— WORK TO DO —
Only the lines from the start of the material through the line containing "scene.camera = cam" are to be extracted, exactly as they appear.

— GIVEN DATA —
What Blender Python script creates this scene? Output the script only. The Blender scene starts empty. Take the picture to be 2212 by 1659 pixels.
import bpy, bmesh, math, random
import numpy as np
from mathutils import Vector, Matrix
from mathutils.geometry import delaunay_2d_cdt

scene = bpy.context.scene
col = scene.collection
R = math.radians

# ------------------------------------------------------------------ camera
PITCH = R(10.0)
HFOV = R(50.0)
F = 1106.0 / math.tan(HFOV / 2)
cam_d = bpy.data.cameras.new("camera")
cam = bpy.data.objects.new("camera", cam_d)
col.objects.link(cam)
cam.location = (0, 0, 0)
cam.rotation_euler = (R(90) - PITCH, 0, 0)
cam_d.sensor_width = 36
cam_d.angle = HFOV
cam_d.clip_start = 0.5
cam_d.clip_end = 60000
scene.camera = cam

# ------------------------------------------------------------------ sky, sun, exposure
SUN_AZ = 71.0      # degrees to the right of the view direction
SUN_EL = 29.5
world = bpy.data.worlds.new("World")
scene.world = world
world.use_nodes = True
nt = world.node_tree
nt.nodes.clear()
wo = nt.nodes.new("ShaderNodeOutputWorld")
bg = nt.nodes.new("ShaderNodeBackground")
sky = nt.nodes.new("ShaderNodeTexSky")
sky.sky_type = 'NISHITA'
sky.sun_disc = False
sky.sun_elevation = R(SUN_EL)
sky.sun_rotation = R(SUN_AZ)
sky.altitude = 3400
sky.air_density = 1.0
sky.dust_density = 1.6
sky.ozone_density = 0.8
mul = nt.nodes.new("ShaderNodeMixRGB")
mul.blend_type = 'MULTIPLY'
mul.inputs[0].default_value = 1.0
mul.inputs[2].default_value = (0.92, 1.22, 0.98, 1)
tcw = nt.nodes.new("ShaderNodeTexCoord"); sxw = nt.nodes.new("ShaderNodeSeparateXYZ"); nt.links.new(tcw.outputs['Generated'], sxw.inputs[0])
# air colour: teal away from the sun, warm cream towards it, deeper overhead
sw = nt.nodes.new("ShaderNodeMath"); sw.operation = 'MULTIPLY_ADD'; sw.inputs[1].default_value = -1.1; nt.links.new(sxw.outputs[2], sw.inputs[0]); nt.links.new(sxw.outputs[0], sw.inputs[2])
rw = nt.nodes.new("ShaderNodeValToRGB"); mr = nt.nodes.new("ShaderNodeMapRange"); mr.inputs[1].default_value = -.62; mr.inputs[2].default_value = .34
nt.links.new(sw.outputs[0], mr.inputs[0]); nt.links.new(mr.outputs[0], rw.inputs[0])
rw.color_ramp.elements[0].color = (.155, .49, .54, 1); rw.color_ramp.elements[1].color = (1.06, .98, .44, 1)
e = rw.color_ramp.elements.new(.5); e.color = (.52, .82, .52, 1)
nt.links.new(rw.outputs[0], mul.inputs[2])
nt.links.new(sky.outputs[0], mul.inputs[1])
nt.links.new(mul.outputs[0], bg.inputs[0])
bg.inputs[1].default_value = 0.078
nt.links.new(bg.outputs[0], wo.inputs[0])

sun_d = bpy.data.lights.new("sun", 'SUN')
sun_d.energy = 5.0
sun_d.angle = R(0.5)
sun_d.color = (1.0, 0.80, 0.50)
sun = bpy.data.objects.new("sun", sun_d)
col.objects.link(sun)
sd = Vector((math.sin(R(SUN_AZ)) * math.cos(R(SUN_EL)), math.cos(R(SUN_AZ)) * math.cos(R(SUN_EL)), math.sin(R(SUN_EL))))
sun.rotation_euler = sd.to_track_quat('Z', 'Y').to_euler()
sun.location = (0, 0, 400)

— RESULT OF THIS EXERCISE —
What Blender Python script creates this scene? Output the script only. The Blender scene starts empty. Take the picture to be 2212 by 1659 pixels.
import bpy, bmesh, math, random
import numpy as np
from mathutils import Vector, Matrix
from mathutils.geometry import delaunay_2d_cdt

scene = bpy.context.scene
col = scene.collection
R = math.radians

# ------------------------------------------------------------------ camera
PITCH = R(10.0)
HFOV = R(50.0)
F = 1106.0 / math.tan(HFOV / 2)
cam_d = bpy.data.cameras.new("camera")
cam = bpy.data.objects.new("camera", cam_d)
col.objects.link(cam)
cam.location = (0, 0, 0)
cam.rotation_euler = (R(90) - PITCH, 0, 0)
cam_d.sensor_width = 36
cam_d.angle = HFOV
cam_d.clip_start = 0.5
cam_d.clip_end = 60000
scene.camera = cam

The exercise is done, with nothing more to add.